The planned $40 million project envisions a high speed bullet train that will be double decked and will use modern technology, the first of its kind on the continent.

The KRC project will see a shorter train journey from Nairobi to Mombasa reduced from 10 hours to three.

Bidders have ben given up to January 15, 2010, to bring in their bids and construction has been set to begin thereafter in May 2011.

KRC anticipates that the Mombasa-Nairobi line will be completed in 2013 and the Nairobi-Malaba line in 2016.

The bullet train expected to run at speed of 160 kilometres per hour, will revolutionise transport in the region but specifically the railway sector.

 The Lunatic Express was the name given to a railroad built by the British colonial government in East Africa during Victorian times. Officially called the Uganda Railway, it was constructed over the period 1895-1901 from Mombasa on the Kenyan coast to Lake Victoria in the interior and later onward to Kampala in Uganda.

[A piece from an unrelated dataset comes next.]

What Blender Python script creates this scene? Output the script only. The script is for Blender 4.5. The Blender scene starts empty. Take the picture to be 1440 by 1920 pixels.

Since independence times, that railway has suffered grossly, to the extent that it has collapsed in some areas much of the network in Uganda.

The railway which was later given to private concessionares, Rift Valley Railways (RVR), has been ground to a slow punt  leaving it a relic of what it really was at the time of its construction.

If a colonial government with very archaic technology could build a railway network with buckets and exported labour from India (and make meaningful business as early as 1895), why can’t we with our engineers and modern technology and expertise build a modern rail infrastructure today?

The answer is leadership. We need to transform our collective mindsets and build a modern infrastructure that will be the answer to our heavy costs of doing business.

The move by KRC should be done expeditiously and professionally together with other EAC members so that it makes life in the region worth the living.